MERINDUKAN NEGERI YANG LEBIH BAIK

Adapun Yusuf, ia tetap tinggal di Mesir beserta kaum keluarganya; dan Yusuf hidup seratus sepuluh tahun…Berkatalah Yusuf kepada saudara-saudaranya: "Tidak lama lagi aku akan mati; ,… Tentu Allah akan memperhatikan kamu; pada waktu itu kamu harus membawa tulang-tulangku dari sini." Kejadian 50:22, 24-25

 

 

Selama sekitar 60 tahun terakhir hidupnya, Alkitab hanya menyebutkan bahwa "Yusuf tetap di Mesir." Mungkin ini adalah masa yang lebih tenang dibandingkan dengan drama di awal kehidupannya. Namun, 60 tahun tentu bukan waktu yang sia-sia. Saat kita merenungkan tahun-tahun ini dalam kehidupan Yusuf, kita bisa bertanya pada diri sendiri: Untuk apa kita hidup? Apa rencana kita dengan waktu yang Tuhan berikan kepada kita?

 

Sangat mudah bagi kita untuk menghabiskan hidup hanya mengejar hal-hal duniawi seperti kesuksesan karier, kestabilan keuangan, atau kenyamanan hidup.

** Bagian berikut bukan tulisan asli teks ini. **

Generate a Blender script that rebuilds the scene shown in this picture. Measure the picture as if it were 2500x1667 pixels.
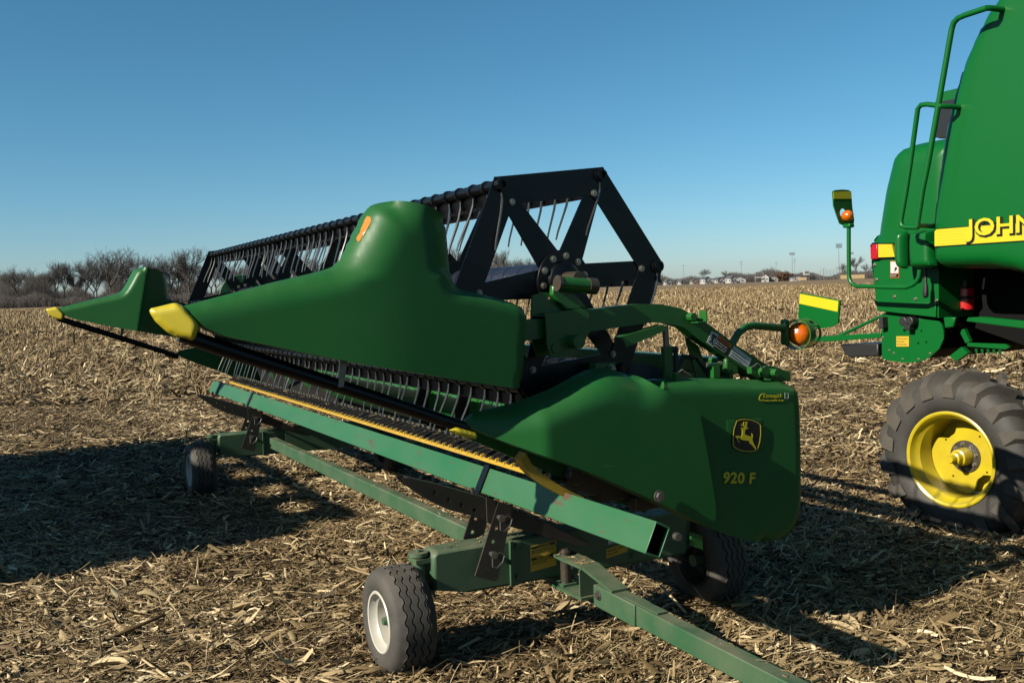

Ada mitos yang menggoda: bahwa tujuan hidup adalah bekerja keras sebanyak mungkin agar bisa menikmati masa pensiun dengan tenang. Padahal, ketika orang percaya sering kali sudah memiliki kebebasan waktu—baik secara finansial, emosional, atau sosial—untuk melayani kerajaan Tuhan, mereka justru mulai berpikir untuk berhenti dan "beristirahat."

 

Sebagai pengikut Yesus, kita tidak boleh hidup seolah-olah dunia ini adalah segalanya. Namun, sebagian dari kita mungkin tidak bisa dengan jujur berkata, "Ada lebih dari sekadar hidup ini," karena semua yang kita lakukan dengan waktu, bakat, dan uang kita seolah-olah menunjukkan, "Inilah yang ada! Itu sebabnya saya bekerja 60 jam seminggu. Itu sebabnya saya tidak pulang atau mengambil liburan. Itu sebabnya saya kembali melewatkan kebaktian di gereja lagi minggu lalu. Itu sebabnya saya tidak meluangkan waktu dan mengambil risiko untuk melayani serta membagikan Injil kepada tetangga saya. Karena inilah yang ada."

 

Memiliki iman yang kuat saat kita sedang menghadapi masalah itu satu hal; tetapi menjalani hidup dengan taat dalam rutinitas sehari-hari adalah tantangan yang berbeda. Agar hidup kita berarti—terutama terkait dengan sumber daya dan warisan yang kita tinggalkan—kita perlu memikirkan bukan hanya apa yang kita inginkan dalam hidup, tetapi juga apa yang seharusnya kita lakukan dengan hidup ini. Kita perlu memiliki visi tentang tujuan yang lebih tinggi.

 

Yusuf memiliki tujuan dalam hidupnya, termasuk pada tahun-tahun terakhirnya yang lebih tenang. Visi Yusuf melampaui batas Mesir. Dia tidak hanya memikirkan dirinya sendiri; dia bertanggung jawab memastikan bahwa anak-anaknya dan cucu-cucunya tidak merasa terlalu nyaman di Mesir, tetapi tetap merasa tidak puas agar suatu hari mereka bisa benar-benar tinggal di tanah yang dijanjikan. Tuhan memberinya kedamaian, kehormatan, dan kemakmuran di Mesir—semua yang banyak dari kita kejar hari ini. Namun, Yusuf selalu memandang lebih jauh dari Mesir. Dia tahu bahwa tempat itu bukanlah rumahnya, atau rumah orang-orang Tuhan. Dia belum sampai di rumah. Kita juga harus hidup dengan cara yang membantu orang-orang terkasih dan hati kita untuk "mengharapkan negeri yang lebih baik, yaitu yang surgawi" (Ibrani 11:16). Apa pun yang kita miliki atau tidak miliki hari ini, kita belum sampai di rumah. Masih ada yang lebih baik dari ini. Pastikan waktu, bakat, dan uang kita mencerminkan pemahaman itu.

 

Refleksi

Bacalah 1 Tesalonika 5:1-11 dan jawablah pertanyaan-pertanyaan berikut

  • Pola pikir apa yang perlu saya ubah?
  • Apa yang perlu dikalibrasi dalam hati saya?
  • Apa yang bisa saya terapkan hari ini?